Quant à l'ex-ministre des Finances Yanis Varoufakis, qui ne s'est pas exprimé devant le Parlement, il a comparé l'accord à «un nouveau traité de Versailles», et l'a reproduit sur son blog, entièrement annoté de critiques en rouge, écrivant aux internautes: «Lisez ça et pleurez!».

Autre personnalité à voter non, le ministre de l'Énergie Panagiotis Lafazanis a assuré pour sa part après le vote que Syriza, dont il est à l'aile gauche, continuait «uni, et soutenait toujours fortement le gouvernement».

À la place du premier ministre, a-t-il dit, «je continuerais à gouverner et à appliquer notre programme».

Le président par intérim du principal parti d'opposition Nouvelle démocratie, Evangelos Meimarakis, a indiqué lors de la discussion qu'il ne demanderait rien en échange du vote de ses députés, et a assuré après le vote ne pas solliciter de motion de censure.

«Un peu d'espoir» 

L'actuelle faiblesse de l'opposition grecque pourrait permettre à M. Tsipras de se tirer sans trop de dommages de ce vote gagné sans l'ensemble de son parti. Un sondage paru mardi indiquait de toute façon que, même en cas de remaniement de la coalition, les Grecs veulent le maintenir à la tête du pays à 68%.

Le premier ministre s'est aussi félicité mercredi que l'accord «oblige pour la première fois les Européens à discuter d'une réduction de la dette» du pays, qui atteint 180% du PIB.

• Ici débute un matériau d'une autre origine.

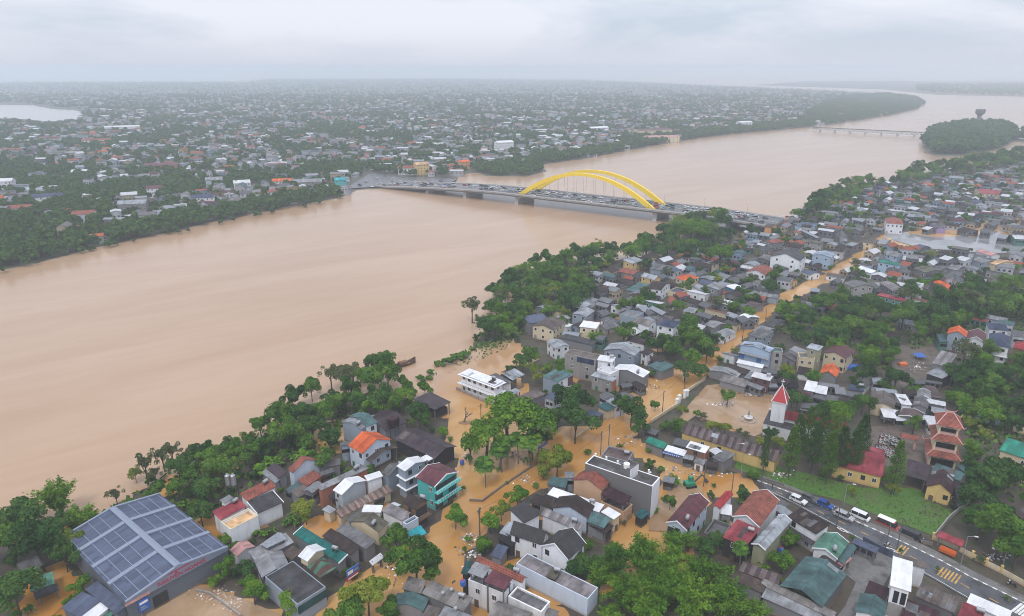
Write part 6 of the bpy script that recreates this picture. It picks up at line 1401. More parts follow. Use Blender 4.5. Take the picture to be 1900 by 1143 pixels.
for nme, poly, dens, (r0, r1) in FORESTS:
    pts = sample_world(poly, dens, 700); keep = []
    for x, y in pts:
        r = rng.uniform(r0, r1)
        if any((x - a) ** 2 + (y - b) ** 2 < (.62 * (r + c)) ** 2 for a, b, c in keep): continue
        if any((x - t["p"].x) ** 2 + (y - t["p"].y) ** 2 < (.6 * (r + t["r"])) ** 2 for t in TREES): continue
        keep.append((x, y, r))
        k = str(rng.choice(['b', 'd', 'g', 'o', 'm'], p=[.38, .34, .16, .06, .06]))
        if nme == "south": k = 'm'
        if nme == "river" and rng.random() < .22: k = 'n' if rng.random() < .6 else 'y'
        TREES.append(dict(p=Vector((x, y, KINDH[k] * r)), r=r, kind=k, hc=KINDH[k] * r, label=None))
# loose trees between the houses
for poly, dens in [(z[0], 1 / 170.) for z in ZONES if z[1] > 0] + [([(1330, 690), (1440, 600), (1640, 700), (1760, 780), (1740, 800), (1600, 770), (1440, 700)], 1 / 420.)]:
    for x, y in sample_world(poly, dens, 400):
        if any((x - a) ** 2 + (y - b) ** 2 < (r * .8 + 1.0) ** 2 for a, b, r in occ): continue
        r = rng.uniform(2.0, 4.2); k = str(rng.choice(['b', 'd', 'g'])); TREES.append(dict(p=Vector((x, y, KINDH[k] * r)), r=r, kind=k, hc=KINDH[k] * r, label=None))
for poly, dens, (r0, r1) in ((BLOCK_W[1:], 1 / 45., (.9, 2.0)), (BLOCK_S, 1 / 60., (.9, 1.9)), (BLOCK_E, 1 / 110., (.9, 2.2)), (BLOCK_N, 1 / 110., (1.0, 2.4))):
    for x, y in sample_world(poly, dens, 2200):
        u, v, _ = PX((x, y, 0))
        if any(inpoly(u, v, q) for q in KEEP): continue
        if any((x - a) ** 2 + (y - b) ** 2 < (r * .82 + .8) ** 2 for a, b, r in occ): continue
        r = rng.uniform(r0, r1); k = str(rng.choice(['b', 'd', 'g', 'y'], p=[.4, .3, .22, .08])); TREES.append(dict(p=Vector((x, y, r * .8)), r=r, kind=k, hc=r * .8, label=None))
for t in TREES:
    t["px"] = PX(t["p"]); t["size"] = t["r"] * FPX / t["px"][2]
TREES = [t for t in TREES if -60 < t["px"][0] < 1960 and t["px"][1] < 1240]
TREES.sort(key=lambda t: -(t["size"] + (900 if t.get("hand") else 0)))
own = [t for t in TREES if t["kind"] in 'mnpcxs' and t["size"] > 4]; leafy = [t for t in TREES if t["kind"] in 'bdgyouf']
NEART = own[:280] + leafy[:296]; MASST = own[280:] + leafy[296:]
KNAME = dict(b=("broadleaf_tree", "broadleaf tree"), d=("broadleaf_tree", "dark dense tree"), g=("broadleaf_tree", "bright green tree"), y=("broadleaf_tree", "yellow-green tree"), o=("broadleaf_tree", "thin open tree"), f=("broadleaf_tree", "wide flat-topped tree"),
             u=("broadleaf_tree", "slim upright tree"), m=("bamboo_clump", "feathery bamboo clump"), n=("banana_plant", "broad leaved banana plant"), p=("coconut_palm", "coconut palm"), c=("conifer_tree", "tall dark conifer"), x=("bare_tree", "leafless grey tree"), s=("flooded_shrub", "half drowned shrub"))
def setmat(o, m):
    o.material_slots[0].link = 'OBJECT'; o.material_slots[0].material = m
for i, t in enumerate(NEART):
    p, r, k, hc = t["p"], t["r"], t["kind"], t["hc"]
    nme, desc = KNAME[k]
    root = empty(nme, (p.x, p.y, -.1), rng.uniform(0, 6.28))
    ht = hc + .1
    if k in 'bdgyouf':
        big = t["size"] > 12
        src = FLATC if k == 'f' else (OPENC if k == 'o' else (CROWNS if big else SMALLC))
        c = newobj("crown", src[i % len(src)], root, (0, 0, ht)); s = r * 1.06; c.scale = (s * rng.uniform(.9, 1.1), s * rng.uniform(.9, 1.1), s * (1.45 if k == 'u' else rng.uniform(.95, 1.15)))
        setmat(c, LEAF[dict(b='mid', d='dark', g='bright', y='yellow', o='dull', u='mid', f='bright')[k]])
        tr = newobj("trunk", TRUNKS[i % 3], root); tr.scale = (ht * (.75 if k != 'f' else 1.1), ht * (.75 if k != 'f' else 1.1), ht * 1.15)
    elif k == 's':
        c = newobj("crown", SMALLC[i % 4], root, (0, 0, ht * .7)); c.scale = (r * 1.2, r * 1.2, r * .8); setmat(c, LEAF['mid'])
    elif k == 'm':
        c = newobj("crown", BAMB[i % 4], root, (0, 0, ht)); c.scale = (r, r, r * 1.05)
        if rng.random() < .3: setmat(c, LEAF['mid'])
        tr = newobj("culms", CULMS, root); tr.scale = (r * 1.5, r * 1.5, ht * 1.2)
    elif k == 'n':
        for q in range(3 if t["size"] > 9 else 1):
            a = q * 2.1 + i; d_ = r * .55 if q else 0
            c = newobj("crown", BANA[(i + q) % 3], root, (d_ * math.cos(a), d_ * math.sin(a), ht * (.55 + .18 * q))); c.scale = (r * .95,) * 3; c.rotation_euler = (0, 0, a)
            if rng.random() < .4: setmat(c, LEAF['mid'])
            tr = newobj("stem", STRAIGHT, root, (d_ * math.cos(a), d_ * math.sin(a), 0)); tr.scale = (1.2, 1.2, ht * (.6 + .18 * q))
    elif k == 'p':
        tr = newobj("trunk", PALMT, root); tr.scale = (7.0, 7.0, ht * .98)
        c = newobj("crown", PALMC[i % 2], root, (.6, .24, ht * .97)); c.scale = (r * 1.9,) * 3
    elif k == 'c':
        H_ = ht * 1.9
        c = newobj("crown", CONI[i % 3], root, (0, 0, H_ * .67)); c.scale = (r * 2.3, r * 2.3, H_ * .36)
        setmat(c, LEAF['mid' if i % 2 else 'dark']); tr = newobj("trunk", STRAIGHT, root); tr.scale = (3.0, 3.0, H_ * .95)
    elif k == 'x':
        b = newobj("branches", BARE[i % 3], root); b.scale = (r * 2.2,) * 3
    root["category"] = dict(m="bamboo", n="banana plant", p="palm", s="shrub").get(k, "tree")
    root["group"] = "trees standing along the flooded bank"
    sz = "" if k in 'pnsx' else ("big " if r > 5.2 else ("small " if r < 3 else ""))
    THINGS.append(dict(o=root, px=t["px"][:2], desc=sz + desc, alt=None, label=t["label"], anchor=None))

# mass of far trees: points that carry copies of six crowns
src = bpy.data.collections.new("far_crowns")
for k in range(6):
    o = bpy.data.objects.new("far_crown", FARC[k]); src.objects.link(o)
pts = [(x, y, r * .95, r) for x, y, r in tp]
me = bpy.data.meshes.new("distant_trees"); me.from_pydata([q[:3] for q in pts], [], [])
a = me.attributes.new("size", 'FLOAT', 'POINT'); a.data.foreach_set("value", [q[3] * 1.12 for q in pts])
far = newobj("distant_trees", me); tag(far, kind='stuff')
gt = bpy.data.node_groups.new("scatter_crowns", 'GeometryNodeTree')
gt.interface.new_socket("Geometry", in_out='INPUT', socket_type='NodeSocketGeometry'); gt.interface.new_socket("Geometry", in_out='OUTPUT', socket_type='NodeSocketGeometry')
gi = gt.nodes.new("NodeGroupInput"); go = gt.nodes.new("NodeGroupOutput"); ip = gt.nodes.new("GeometryNodeInstanceOnPoints"); ci = gt.nodes.new("GeometryNodeCollectionInfo")
ci.inputs["Collection"].default_value = src; ci.inputs["Separate Children"].default_value = True; ci.inputs["Reset Children"].default_value = True
ip.inputs["Pick Instance"].default_value = True
na = gt.nodes.new("GeometryNodeInputNamedAttribute"); na.data_type = 'FLOAT'; na.inputs["Name"].default_value = "size"
ri = gt.nodes.new("FunctionNodeRandomValue"); ri.data_type = 'INT'; ri.inputs[4].default_value = 0; ri.inputs[5].default_value = 5
rv = gt.nodes.new("FunctionNodeRandomValue"); rv.data_type = 'FLOAT_VECTOR'; rv.inputs[0].default_value = (0, 0, 0); rv.inputs[1].default_value = (0, 0, 6.28); rv.inputs["Seed"].default_value = 4
gl = gt.links.new
gl(gi.outputs[0], ip.inputs["Points"]); gl(ci.outputs[0], ip.inputs["Instance"]); gl(ri.outputs[2], ip.inputs["Instance Index"]); gl(rv.outputs[0], ip.inputs["Rotation"]); gl(na.outputs[0], ip.inputs["Scale"]); gl(ip.outputs[0], go.inputs[0])
md = far.modifiers.new("scatter", 'NODES'); md.node_group = gt

near_src = bpy.data.collections.new("near_crowns")
for k, (m_, mt) in enumerate(((CROWNS[0], 'mid'), (CROWNS[1], 'dark'), (CROWNS[2], 'bright'), (CROWNS[3], 'mid'), (CROWNS[4], 'dark'), (OPENC[0], 'yellow'), (OPENC[1], 'dull'), (BAMB[0], 'bright'))):
    c = m_.copy(); c.materials[0] = LEAF[mt]; near_src.objects.link(bpy.data.objects.new("near_crown", c))
me = bpy.data.meshes.new("crowded_trees"); me.from_pydata([(t["p"].x, t["p"].y, t["hc"] * .95) for t in MASST], [], [])
a = me.attributes.new("size", 'FLOAT', 'POINT'); a.data.foreach_set("value", [t["r"] * 1.1 for t in MASST])
crowd = newobj("crowded_trees", me); tag(crowd, kind='stuff')
g2 = gt.copy(); [setattr(n.inputs[5], "default_value", 7) for n in g2.nodes if n.bl_idname == "FunctionNodeRandomValue" and n.data_type == "INT"]; [setattr(n.inputs["Collection"], "default_value", near_src) for n in g2.nodes if n.bl_idname == "GeometryNodeCollectionInfo"]
crowd.modifiers.new("scatter", 'NODES').node_group = g2
# ------------------------------------------------------------------ arch bridge
DZ = 9.5
bA = P(968, 359, DZ); bB = P(1209, 386, DZ); bd = (bB - bA); SPAN = bd.length; bd.normalize(); bn = Vector((-bd.y, bd.x, 0)); bn = bn if bn.y > 0 else -bn
bang = math.atan2(bd.y, bd.x)
br = empty("arch_bridge", (bA.x, bA.y, 0), bang); tag(br, "road bridge with two yellow arches across the flooded river", "bridge")
S0, S1_ = -175.0, 218.0        # deck ends, measured along the bridge from the left foot of the near arch
Y0, Y1 = -6.5, 29.5            # deck edges across the bridge; the arches stand at 0 and 22.5
sgn = 1 if (Matrix.Rotation(bang, 3, 'Z') @ Vector((0, 1, 0))).dot(bn) > 0 else -1
def dz(s):
    if s < -20: return DZ - (min(-20 - s, 140) / 140.) ** 1.5 * 7.0
    if s > SPAN + 30: return DZ - (min(s - SPAN - 30, 130) / 130.) ** 1.4 * 6.0
    return DZ
db = MB(); ss = np.linspace(S0, S1_, 60); d1 = MB(); d3 = MB(); d2 = MB(); rl = MB(); med = MB()
for a, b in zip(ss[:-1], ss[1:]):
    za, zb = dz(a) - .4, dz(b) - .4
    q = [(a, Y0 * sgn, za), (b, Y0 * sgn, zb), (b, Y1 * sgn, zb), (a, Y1 * sgn, za)]
    if sgn < 0: q.reverse()
    db.slab(q, .5, 0)
    for yy, m_ in ((Y0, d1), (Y1 - .5, d3)):
        q = [(a, yy * sgn, za + .9), (b, yy * sgn, zb + .9), (b, (yy + .5) * sgn, zb + .9), (a, (yy + .5) * sgn, za + .9)]
        if sgn < 0: q.reverse()
        m_.slab(q, 1.7)
    q = [(a, (Y0 + 2.2) * sgn, za - .52), (b, (Y0 + 2.2) * sgn, zb - .52), (b, (Y1 - 2.2) * sgn, zb - .52), (a, (Y1 - 2.2) * sgn, za - .52)]
    if sgn < 0: q.reverse()
    d2.slab(q, 1.9)
    for yy in (-1.6, 1.6, 20.9, 24.1):
        rl.tube((a, yy * sgn, za + 1.0), (b, yy * sgn, zb + 1.0), .07, n=4); rl.tube((a, yy * sgn, za), (a, yy * sgn, za + 1.0), .07, n=4)
    q = [(a, 10.9 * sgn, za + .3), (b, 10.9 * sgn, zb + .3), (b, 11.6 * sgn, zb + .3), (a, 11.6 * sgn, za + .3)]
    if sgn < 0: q.reverse()
    med.slab(q, .29)
BCONC = plain("bridge_concrete", (.44, .43, .42), .8, vary=.15)
db.build("deck", ASPH, br); d1.build("parapet", BCONC, br); d3.build("parapet", BCONC, br); d2.build("girder", plain("girder_concrete", (.20, .195, .20), .8, vary=.2), br); rl.build("railing", STEEL, br); med.build("median", BCONC, br)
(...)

Le FMI a fait sensation mardi en semblant mettre dans la balance sa participation au prochain programme d'aide à la Grèce, si les Européens, qui la détiennent en grande majorité, n'allègent pas celle-ci par des allongements de maturité spectaculaires, voire par une réduction pure et simple, dont ils ne veulent pas entendre parler pour l'instant.

Mercredi, la directrice générale du Fonds Christine Lagarde a déclaré avoir désormais «un peu d'espoir» d'être entendue.

Le premier ministre français Manuel Valls s'est montré d'accord pour un «allègement», mais par «reprofilage», pas par réduction franche, mercredi devant les députés français qui ont eux aussi adopté, par 412 voix à 69, le nouveau projet d'accord pour la Grèce.

Mais le texte doit encore passer devant des parlements plus réticents, comme l'allemand ou le finlandais.

Après le premier pas du vote de la nuit, réalisé en deux jours et censé démontrer aux créanciers que la Grèce d'Alexis Tsipras est désormais un partenaire de négociations fiable, Athènes attend désormais jeudi un peu d'air, sous forme d'une aide d'urgence des Européens pour lui permettre de faire face à ses besoins immédiats.

Ils devraient en débattre lors d'un Eurogroupe par téléphone en fin de matinée. La Grèce compte beaucoup aussi sur un relèvement de l'aide d'urgence de la BCE aux banques grecques, jeudi, lors de la réunion des gouverneurs.

Ces banques sont fermées depuis le 29 juin.